NewMexiKen has definitely become of fan of the newest HBO series, Deadwood, which showed its fourth episode Sunday (and which I viewed Monday via Comcast On Demand).
True to history, “Wild Bill” Hickok died at the end of this episode, shot by a small-time gambler. While accurate—Hickok was killed on August 2, 1876, at the age of 39—it’s too bad. As played by Keith Carradine, Wild Bill was the most charismatic and positive character in the show. The hell with historical fact, bring back Wild Bill.
Deadwood Magazine has an informative 1999 article on Hickok in Deadwood, Gambler to the End. The following is excerpted from that article:
British author Joseph Rosa has been researching the Hickok legend for more than 40 years. His books (They Called Him Wild Bill, The West of Wild Bill Hickok and Wild Bill Hickok: The Man and His Myth) meticulously sift fact from fiction.

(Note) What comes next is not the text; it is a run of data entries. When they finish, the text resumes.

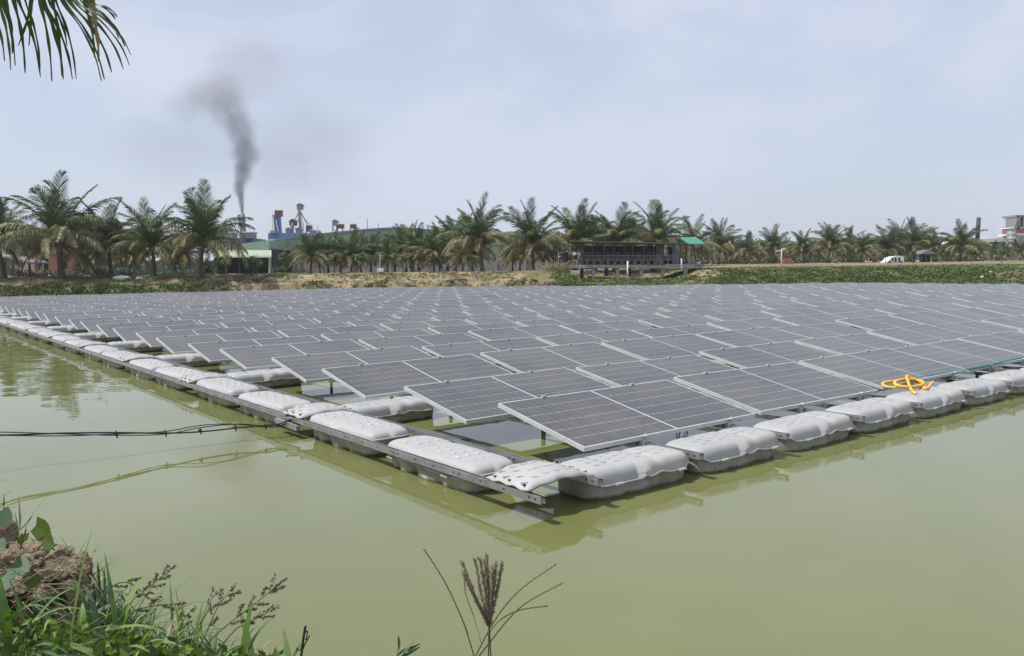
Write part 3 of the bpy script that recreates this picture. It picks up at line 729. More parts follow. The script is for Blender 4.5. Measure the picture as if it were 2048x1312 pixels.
def palm_px(u, vtop, vbase, Y, seed, label, group, **kw):
    g = at(u, vbase, Y); z0 = gzw(g.x, g.y); top = at(u, vtop, Y).z
    palm(Vector((g.x, g.y, z0)), (top - z0) / 1.0 * 1.02, seed, label, group, **kw)
G1 = 'large palms on the left bank'
for i, (u, vt, vb, Y, lab, dd) in enumerate([
    (8, 388, 550, 66, 'coconut palm cut by the left frame edge, left of the orange house', 5),
    (122, 342, 551, 65, 'tallest coconut palm on the left, standing before the orange house', 6),
    (222, 400, 550, 67, 'coconut palm between the orange house and the green wall, white sacks at its foot', 5),
    (308, 396, 552, 66, 'coconut palm with thin trunk before the middle of the green wall', 4),
    (400, 380, 551, 65, 'thick coconut palm left of the dark open shed', 6)]):
    palm_px(u, vt, vb, Y, 10 + i, lab, G1, dead=dd, lush=1.15)
G2 = 'smaller palms before the green factory'
mid = [(640, 476, 549, 104), (682, 472, 548, 108), (722, 474, 548, 110), (790, 466, 547, 112), (825, 470, 547, 108), (880, 470, 547, 110), (945, 470, 547, 104), (622, 462, 549, 88), (657, 470, 548, 92), (702, 458, 548, 90), (742, 468, 547, 96), (775, 478, 547, 92), (812, 452, 547, 100), (838, 446, 546, 96), (868, 458, 547, 92), (895, 448, 546, 100), (910, 432, 546, 104), (925, 478, 546, 88)]
for i, (u, vt, vb, Y) in enumerate(mid):
    palm_px(u, vt, vb, Y, 30 + i, 'smaller coconut palm in front of the green factory wall, %s from the shed side' % nth(i), G2, dead=4, lush=1.2, fan=1.2)
G3 = 'big palms around the pavilion'
big = [(965, 404, 547, 77, 'big spreading palm with drooping pale fronds left of the water tank'), (1066, 399, 546, 84, 'tall palm with bare trunk just left of the black water tank'),
       (1150, 402, 541, 92, 'palm rising behind the left end of the pavilion roof'), (1230, 402, 541, 92, 'palm rising behind the middle of the pavilion roof'),
       (1308, 404, 541, 92, 'palm rising behind the right part of the pavilion roof'), (1385, 430, 540, 112, 'small upright palm above the green gable roof'),
       (1025, 470, 546, 92, 'low bushy palm between the two big palms left of the pavilion'), (1100, 468, 546, 95, 'low palm partly behind the black water tank'), (1190, 432, 540, 102, 'slim palm between two larger ones behind the pavilion'), (1268, 428, 540, 104, 'slim palm behind the pavilion, right of its middle')]
for i, (u, vt, vb, Y, lab) in enumerate(big):
    palm_px(u, vt, vb, Y, 50 + i, lab, G3, dead=4, lush=1.15)
G4 = 'palms in the plantation on the right'
rt = [(1437, 447, 531, 128), (1467, 470, 531, 140), (1493, 468, 531, 125), (1520, 486, 530, 145), (1546, 458, 530, 130), (1580, 488, 530, 150), (1607, 460, 529, 126), (1630, 480, 529, 150), (1656, 447, 529, 124), (1682, 476, 529, 140),
      (1700, 455, 528, 135), (1722, 464, 528, 124), (1748, 488, 528, 150), (1775, 452, 528, 126), (1802, 442, 527, 140), (1827, 443, 527, 128), (1846, 470, 527, 145), (1872, 462, 527, 124), (1898, 490, 526, 150), (1920, 444, 525, 122),
      (1960, 492, 522, 150), (1990, 482, 522, 160), (2012, 486, 521, 140), (2040, 476, 521, 150)]
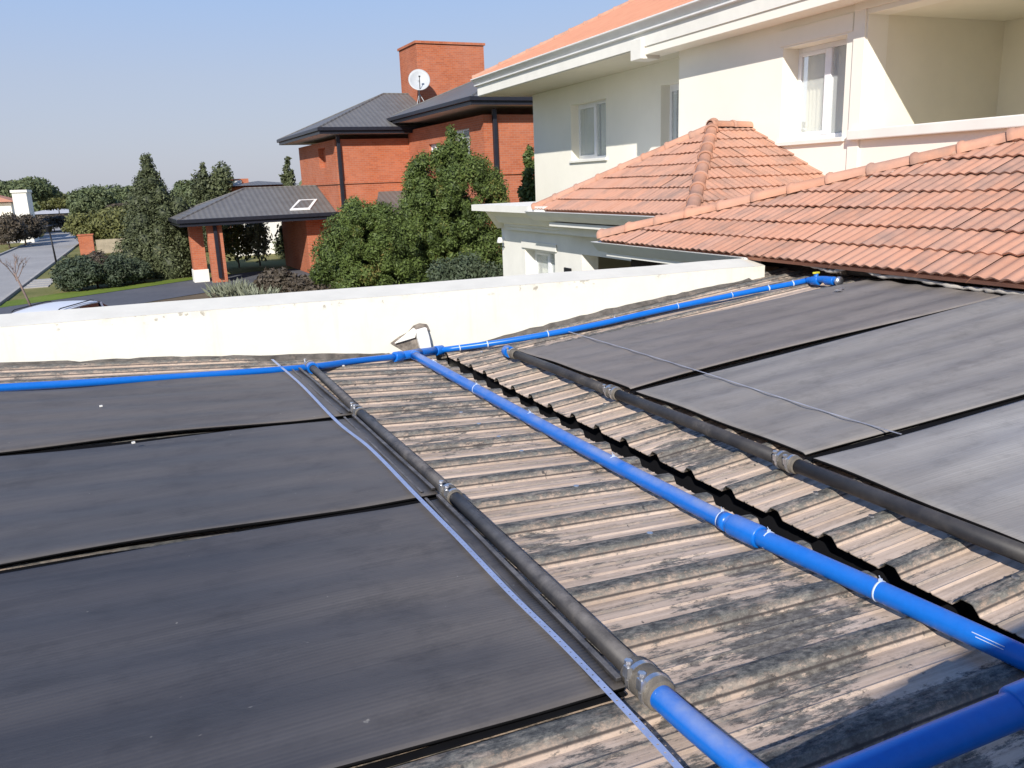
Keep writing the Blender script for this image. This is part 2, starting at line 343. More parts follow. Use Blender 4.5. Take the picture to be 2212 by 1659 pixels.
def cone_clumps(base, h, r, n=26, top=.12, lumps=.34, z0=.05):
    out = []
    for i in range(n):
        t = z0 + (1-z0)*(i+.5)/n; rr = r*((1-t)**.8*(1-top)+top*.6)*(.9+.2*random.random())
        a = i*2.399+random.random()*.6; k = max(.12*r, rr*lumps*1.25)
        off = max(0, rr-k*.8)
        out.append(((base[0]+off*math.cos(a), base[1]+off*math.sin(a), base[2]+h*t), (k, k, max(k*1.3, h*.05))))
        if i % 2 == 0 and t < .9: out.append(((base[0], base[1], base[2]+h*t), (rr*.75, rr*.75, h*.06)))
    return out
def ball_clumps(c, r, n=16, k=.42):
    out = [((c[0], c[1], c[2]), (r[0]*.72, r[1]*.72, r[2]*.72))]
    for i in range(n):
        z = 1-1.7*(i+.5)/n; s = math.sqrt(max(0, 1-z*z)); a = i*2.399+random.random()*.5; q = .66+.16*random.random(); kk = k*(.75+.5*random.random())
        out.append(((c[0]+r[0]*q*s*math.cos(a), c[1]+r[1]*q*s*math.sin(a), c[2]+r[2]*q*z), (r[0]*kk, r[1]*kk, r[2]*kk)))
    return out
def trunk(base, h, r, parent, n=5, name='trunk', mat=None):
    b = Vector(base); pts = [b + Vector((.03*h*math.sin(i*1.7)*.4, .03*h*math.cos(i*2.1)*.4, h*i/n)) for i in range(n+1)]
    return MB().tube(pts, [r*(1-.7*i/n) for i in range(n+1)], 9).build(name, mat or m_bark, parent, True)
def tree(name, label, cat, base, clumps, n, size, mat, th, tr, group=None, **kw):
    t = thing(name, label, cat, base, 0, group); b = Vector(base)
    cl = [((c[0]-b.x, c[1]-b.y, c[2]-b.z), r) for c, r in clumps]
    leaf_mesh('crown' if 'tree' in name or 'cypress' in name or 'conifer' in name else 'foliage', cl, n, size, mat, t, **kw); trunk((0, 0, -.1), th, tr, t, name='trunk' if 'tree' in name or 'cypress' in name or 'conifer' in name else 'stem'); return t

# ==================================================================== GROUND
GZ = 0.0
struct(MB().quad((-600, -200, -.012), (900, -200, -.012), (900, 1400, -.012), (-600, 1400, -.012)).build('ground', m_grass))
def sheet(name, pts, mat, z): return struct(MB().poly([(p[0], p[1], z) for p in pts]).build(name, mat))
sheet('road', [(-10.4, -60), (-5.9, -60), (-5.9, 88), (-6.3, 105), (-7.6, 130), (-9.6, 190), (-16, 190), (-12.5, 130), (-10.9, 108), (-10.4, 101)], m_road, .004)
sheet('side_road', [(-90, 88), (-10.35, 93), (-10.35, 103), (-90, 100)], m_road, .0)
k = MB(); k.box(-5.88, -5.72, 37.3, 88, -.05, .11); k.box(-5.88, -5.72, -40, 33.2, -.05, .11); struct(k.build('kerb', m_kerb, bevel=.02))
k = MB(); k.box(-10.6, -10.44, -40, 92.6, -.05, .11); struct(k.build('kerb', m_kerb, bevel=.02))
sheet('driveway', [(-5.9, 33.2), (-5.9, 36.7), (-3.2, 38.4), (-1, 40), (1.9, 42.3), (4.6, 44), (10, 44), (10, 39), (5, 38.5), (1.8, 36.2), (0, 34.9), (-1.2, 33.6), (-1.2, 14), (-5, 14), (-5, 33.0)], m_drive, .008)
sheet('lawn', [(-5.7, 36.75), (-3.2, 38.5), (-1, 40.1), (1.9, 42.4), (1.7, 43.6), (-1.2, 42.0), (-3.9, 40.6), (-5.7, 39.0)], m_lawn, .012)
sheet('garden_bed', [(-1, 33.4), (0, 34.8), (1.8, 36.1), (5, 38.4), (12, 38.4), (12, 20), (-1, 20)], M_ground('bed_soil', [(.35, (.10, .075, .05)), (.65, (.18, .14, .09))], .8), .002)
pv = thing('paver_path', 'pale concrete paver strips laid in the verge grass beside the street', 'path')
for i in range(4):
    c = Vector((-5.15+.0*i, 44.6+1.15*i, .02)); MB().box(c.x-.52, c.x+.52, c.y-.42, c.y+.42, -.02, .035).build('paver', m_kerb, pv, bevel=.01)
pv['kind'] = 'structure'; del pv['category']; del pv['label']
sheet('road_marking', [(-9.9, 100.2), (-7.0, 100.2), (-7.0, 101.4), (-9.9, 101.4)], m_paint, .009)

# ==================================================================== OUR ROOF (two slopes falling to a valley)
YP = 5.8
V0 = onY(925, 770, YP)
dval = Vector((0, 1, -.016))
SL, SR = .0926, .11
aL, aR = math.radians(5), math.radians(-1)
nL = -dval.cross(Vector((1, 0, -SL))).normalized(); nR = -dval.cross(Vector((1, 0, SR))).normalized()
if nL.z < 0: nL = -nL
if nR.z < 0: nR = -nR
def pL(x, y, h=0): return onP(x, y, V0+nL*h, nL)
def pR(x, y, h=0): return onP(x, y, V0+nR*h, nR)
def planeL(X, Y, h=0): p = Vector((X, Y, V0.z - SL*(X-V0.x) - .016*(Y-YP))); return p + nL*h
def planeR(X, Y, h=0): p = Vector((X, Y, V0.z + SR*(X-V0.x) - .016*(Y-YP))); return p + nR*h
XL, XR, PITCH, PH = 1.805, 1.89, .2525, 1.88
RH = .029
prof = [(0, 0), (.055, 0), (.062, .004), (.07, 0), (.105, 0), (.112, .004), (.12, 0), (.160, 0), (.182, RH*.93), (.190, RH), (.214, RH), (.222, RH*.93), (.246, 0)]
prof = [(a/ .2525, b) for a, b in prof]
def ribs_sheet(plane, x0, x1, ang, n0, n1, parent, name='roof_sheet', xtra=0):
    """pitches n0..n1 along the valley, ribs from x0 to x1"""
    vs = []; uvs = []; fs = []; cols = []
    nx = 14; jit = random.uniform(-.012, .012)
    rows = [(n + p, h) for n in range(n0, n1) for p, h in prof] + [(n1, 0)]
    # rib crest centre sits at phase .82 -> align with the bumps seen at the gap
    for a, h in rows:
        y0 = PH + (a-.82)*PITCH
        for i in range(nx+1):
            s = i/nx; x = x0 + jit*(i == 0) + (x1-x0)*s; y = y0 + (x-(XL if x1 < x0 else XR))*math.tan(ang)
            if y > YP+.1: y = YP+.1
            vs.append(plane(x, y, h+.0006*math.sin(x*9+a*5))); uvs.append((x, a))
    for j in range(len(rows)-1):
        for i in range(nx): fs.append((j*(nx+1)+i, j*(nx+1)+i+1, (j+1)*(nx+1)+i+1, (j+1)*(nx+1)+i))
    me = bpy.data.meshes.new(name); me.from_pydata([tuple(v) for v in vs], [], fs); me.materials.append(m_sheet)
    ul = me.uv_layers.new(name='UVMap')
    for l in me.loops: ul.data[l.index].uv = uvs[l.vertex_index]
    o = bpy.data.objects.new(name, me); link(o, parent)
    md = o.modifiers.new('thick', 'SOLIDIFY'); md.thickness = .003; md.offset = -1
    return o
rl = thing('metal_roof', 'ribbed metal roof slope left of the valley, stained sandy and grey under the left collectors', 'metal roof')
rr_ = thing('metal_roof', 'ribbed metal roof slope right of the black valley gap, rising to the tiled eave', 'metal roof')
for n0 in range(-12, 19, 4):
    ribs_sheet(planeL, XL, -4.5, aL, n0, min(n0+4, 19), rl)
    ribs_sheet(planeR, XR, 5.32, aR, n0, min(n0+4, 17), rr_)
# screws on the rib crests of the bare strip
def screws(plane, xs, parent):
    mb = MB()
    for n in range(-2, 17):
        for x in xs:
            if random.random() < .45:
                y = PH + n*PITCH + (x-(XL if plane is planeL else XR))*math.tan(aL if plane is planeL else aR)
                if y < YP-.05:
                    c = plane(x, y, RH); mb.tube([c, c+Vector((0, 0, .006))], .011, 6)
    o = mb.build('roof_screw', m_steel, parent); o['kind'] = 'stuff'
screws(planeL, (1.35,), rl); screws(planeR, (2.08,), rr_)
gt = MB()
for y0, y1 in ((-1, YP+.05),):
    a0, a1 = planeL(XL-.05, y0, -.012), planeL(XL-.05, y1, -.012); b0, b1 = planeR(XR+.06, y0, -.012), planeR(XR+.06, y1, -.012); dz = Vector((0, 0, -.16))
    gt.quad(a0, a1, a1+dz, a0+dz); gt.quad(a0+dz, a1+dz, b1+dz, b0+dz); gt.quad(b0+dz, b1+dz, b1, b0)
tag(gt.build('valley_gutter', m_black), 'narrow black valley gutter in the jagged gap between the two metal roof slopes', 'gutter')

# parapet wall along the far side of the roof
def topz(x): return EYE + YP*(-.119 - .0108*(x/YP-.2)) + .003*math.sin(x*3.1) + .002*math.sin(x*7.7)
pw = thing('parapet_wall', 'bright white rendered parapet wall with greyish top crossing the view behind the roof', 'wall')
m, t, b = nodes('parapet_render', .88, .2); v = mapping(t, (1, 1, 1)); tc = N(t, 'ShaderNodeTexCoord'); sx = N(t, 'ShaderNodeSeparateXYZ'); t.links.new(tc.outputs['Object'], sx.inputs[0])
f = noise(t, v, 2.5, 8, .7); fz = noise(t, mapping(t, (6, 1, 1.2)), 1.2, 6, .7)
c0 = ramp(t, f, [(.3, (.69, .67, .58)), (.7, (.75, .735, .65))])
tz = mth(t, 'ADD', sx.outputs[2], mth(t, 'MULTIPLY', sx.outputs[0], .0108))       # height corrected for the sloping top
ztop = EYE - YP*.119 + .0108*.2*YP
k1 = mth(t, 'MULTIPLY', ramp(t, mth(t, 'ADD', mth(t, 'SUBTRACT', tz, ztop-.12), mth(t, 'MULTIPLY', fz, .06)), [(.02, g(0)), (.09, g(1))]), ramp(t, noise(t, v, 7, 7, .8), [(.52, g(0)), (.7, g(.55))]))
c1 = mix(t, k1, c0, (.30, .27, .2))
dr = mth(t, 'MULTIPLY', ramp(t, noise(t, mapping(t, (5, 1, .5)), 1.6, 6, .7), [(.56, g(0)), (.72, g(.28))]), 1.0); c1 = mix(t, dr, c1, (.52, .49, .40))
sp_ = noise(t, mapping(t, (1.0, 1, 1)), 13, 3); near_ = ramp(t, mth(t, 'SUBTRACT', tz, ztop-.17), [(.03, g(0)), (.06, g(1)), (.11, g(.6))]); c1 = mix(t, mth(t, 'MULTIPLY', near_, ramp(t, sp_, [(.62, g(0)), (.68, g(.7))])), c1, (.22, .19, .14))
t.links.new(c1, b.inputs['Base Color']); bump(t, b, noise(t, v, 30, 6, .7), .3, .006); m_parapet = m
m_cap = M_simple('parapet_cap_weathered', (.63, .61, .54), .9, .06, 4, bmp=.3, dirt=((.36, .34, .3), .68))
xs = [-6 + .55*i for i in range(21)]; xs[-1] = 4.93
mb = MB()
def wallz(x): return (planeL(x, YP) if x < V0.x else planeR(x, YP)).z - .3
for i in range(len(xs)-1):
    x0, x1 = xs[i], xs[i+1]
    zt0, zt1 = topz(x0), topz(x1)
    mb.quad((x0, YP, wallz(x0)), (x1, YP, wallz(x1)), (x1, YP, zt1-.076), (x0, YP, zt0-.076))
    mb.quad((x1, YP+.24, wallz(x1)), (x0, YP+.24, wallz(x0)), (x0, YP+.24, zt0-.03), (x1, YP+.24, zt1-.03))
mb.quad((4.93, YP, wallz(4.93)), (4.93, YP+.24, wallz(4.93)), (4.93, YP+.24, topz(4.93)-.03), (4.93, YP, topz(4.93)-.076))
o = mb.build('wall_body', m_parapet, pw)
mb = MB()
for i in range(len(xs)-1):
    x0, x1 = xs[i], xs[i+1]; a, c_ = topz(x0), topz(x1)
    mb.quad((x0, YP-.002, a-.077), (x1, YP-.002, c_-.077), (x1, YP+.242, c_-.027), (x0, YP+.242, a-.027))
mb.build('cap', m_cap, pw)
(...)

The number of notches on Wild Bill’s guns were part of the myth, according to Rosa. The true total of men he killed in gunfights is closer to 10, rather than the 21 to more than 100 he has been credited with, Rosa writes.
Like all other serious historians, Rosa debunks stories of a romance with Calamity Jane. Known to be a notorious liar, Martha Jane Cannary claimed the relationship only after Wild Bill couldn’t defend himself. Almost 27 years to the day after Wild Bill’s death, Calamity Jane died and, by her request, was buried in an adjoining lot.
The fifth card in the “Deadman’s Hand” (two pair—black aces and eights) has been the subject of speculation for years, variously identified as the queen of diamonds, nine of diamonds, a jack, or (in another version of the story) the fifth card hadn’t been dealt. Newspaper accounts written immediately after the shooting make no mention of specific cards held by Wild Bill. It wasn’t until many years later Ellis Peirce wrote: “Bill’s hand read aces and eights—two pair, and since that day aces and eights have been known as ‘the deadman’s hand’ in the Western country.”
Wild Bill’s real name was James Butler Hickok.